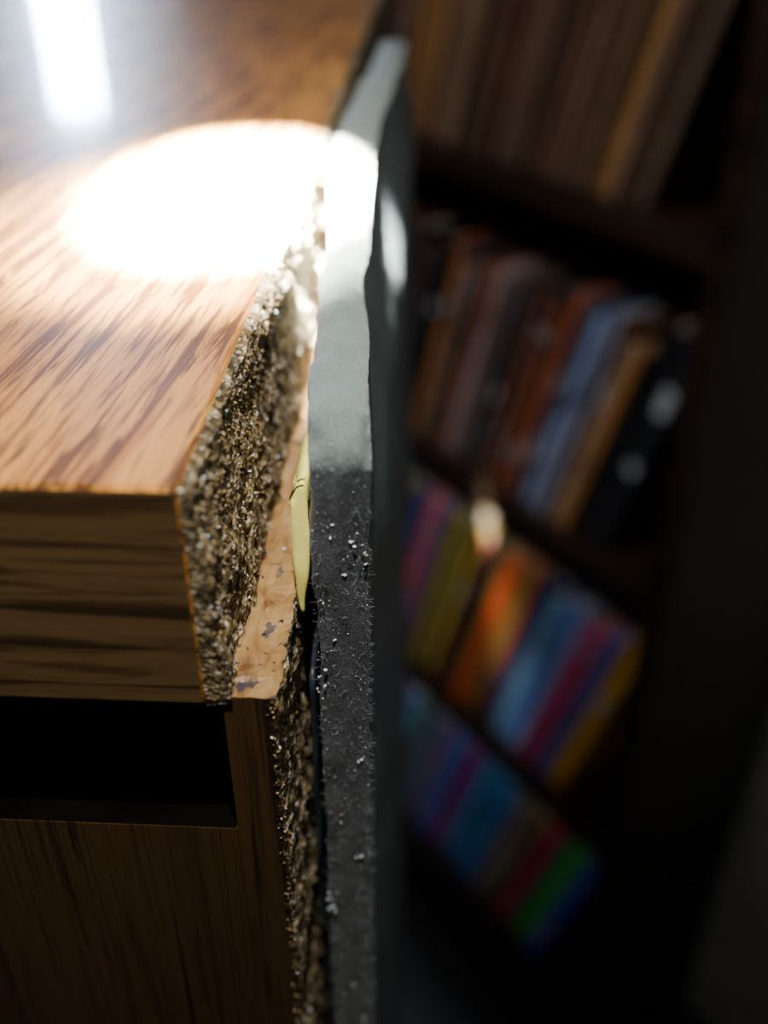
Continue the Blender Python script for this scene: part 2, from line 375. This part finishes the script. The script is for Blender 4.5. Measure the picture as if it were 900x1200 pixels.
gridbox('curtain',lin(-1.59,-.80,160),[.185,.198],lin(.04,2.4,4),[CURT],None,wc,None,True)

# ---------------- lights ----------------
def light(name,kind,loc,target,energy,color,cabf=True,**kw):
    ld=bpy.data.lights.new(name,kind); ld.energy=energy; ld.color=color
    for k_,v_ in kw.items(): setattr(ld,k_,v_)
    o=bpy.data.objects.new(name,ld); col.objects.link(o)
    loc=Vector(loc); tg=Vector(target)
    q=(tg-loc).to_track_quat('-Z','Y').to_matrix().to_4x4()
    M=Matrix.Translation(loc)@q
    o.matrix_world=(T@M) if cabf else M
    return o
light('flashlight_beam','SPOT',(-.028,-.015,.130),(-.0312,.150,0),5200,(1,.985,.92),spot_size=math.radians(12.3),spot_blend=.4,shadow_soft_size=.003)
light('flashlight_halo','SPOT',(-.028,-.0,.145),(-.033,.140,0),150,(1,.97,.88),spot_size=math.radians(19),spot_blend=1,shadow_soft_size=.003)
light('flashlight_spill','SPOT',(-.004,.03,.19),(-.025,.13,0),3.8,(1,.96,.9),spot_size=math.radians(64),spot_blend=1,shadow_soft_size=.004)
light('phone_light','POINT',(.045,-.02,.10),(0,0,0),.05,(1,.97,.92),shadow_soft_size=.004)
light('ceiling_light','AREA',(-.1,-1.0,2.3),(-.3,.1,.6),11.5,(1,.97,.95),False,size=.3)
w=bpy.data.worlds.new('World'); bpy.context.scene.world=w; w.use_nodes=True
w.node_tree.nodes['Background'].inputs[0].default_value=(.3,.35,.45,1); w.node_tree.nodes['Background'].inputs[1].default_value=.05

# ---------------- camera ----------------
cd=bpy.data.cameras.new('camera'); cam=bpy.data.objects.new('camera',cd); col.objects.link(cam)
cd.sensor_fit='VERTICAL'; cd.sensor_height=36; cd.sensor_width=27; cd.lens=35.6; cd.clip_start=.001; cd.clip_end=50
cd.dof.use_dof=True; cd.dof.focus_distance=.106; cd.dof.aperture_fstop=11
cam.matrix_world=T@Matrix.Translation((0,0,.0454))@Matrix.Rotation(math.radians(2.8),4,'Z')@Matrix.Rotation(math.radians(56),4,'X')
bpy.context.scene.camera=cam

——

Transcribe the material exactly, leaving every picture out.

## [TASK SOLUTION]
Continue the Blender Python script for this scene: part 2, from line 375. This part finishes the script. The script is for Blender 4.5. Measure the picture as if it were 900x1200 pixels.
gridbox('curtain',lin(-1.59,-.80,160),[.185,.198],lin(.04,2.4,4),[CURT],None,wc,None,True)

# ---------------- lights ----------------
def light(name,kind,loc,target,energy,color,cabf=True,**kw):
    ld=bpy.data.lights.new(name,kind); ld.energy=energy; ld.color=color
    for k_,v_ in kw.items(): setattr(ld,k_,v_)
    o=bpy.data.objects.new(name,ld); col.objects.link(o)
    loc=Vector(loc); tg=Vector(target)
    q=(tg-loc).to_track_quat('-Z','Y').to_matrix().to_4x4()
    M=Matrix.Translation(loc)@q
    o.matrix_world=(T@M) if cabf else M
    return o
light('flashlight_beam','SPOT',(-.028,-.015,.130),(-.0312,.150,0),5200,(1,.985,.92),spot_size=math.radians(12.3),spot_blend=.4,shadow_soft_size=.003)
light('flashlight_halo','SPOT',(-.028,-.0,.145),(-.033,.140,0),150,(1,.97,.88),spot_size=math.radians(19),spot_blend=1,shadow_soft_size=.003)
light('flashlight_spill','SPOT',(-.004,.03,.19),(-.025,.13,0),3.8,(1,.96,.9),spot_size=math.radians(64),spot_blend=1,shadow_soft_size=.004)
light('phone_light','POINT',(.045,-.02,.10),(0,0,0),.05,(1,.97,.92),shadow_soft_size=.004)
light('ceiling_light','AREA',(-.1,-1.0,2.3),(-.3,.1,.6),11.5,(1,.97,.95),False,size=.3)
w=bpy.data.worlds.new('World'); bpy.context.scene.world=w; w.use_nodes=True
w.node_tree.nodes['Background'].inputs[0].default_value=(.3,.35,.45,1); w.node_tree.nodes['Background'].inputs[1].default_value=.05

# ---------------- camera ----------------
cd=bpy.data.cameras.new('camera'); cam=bpy.data.objects.new('camera',cd); col.objects.link(cam)
cd.sensor_fit='VERTICAL'; cd.sensor_height=36; cd.sensor_width=27; cd.lens=35.6; cd.clip_start=.001; cd.clip_end=50
cd.dof.use_dof=True; cd.dof.focus_distance=.106; cd.dof.aperture_fstop=11
cam.matrix_world=T@Matrix.Translation((0,0,.0454))@Matrix.Rotation(math.radians(2.8),4,'Z')@Matrix.Rotation(math.radians(56),4,'X')
bpy.context.scene.camera=cam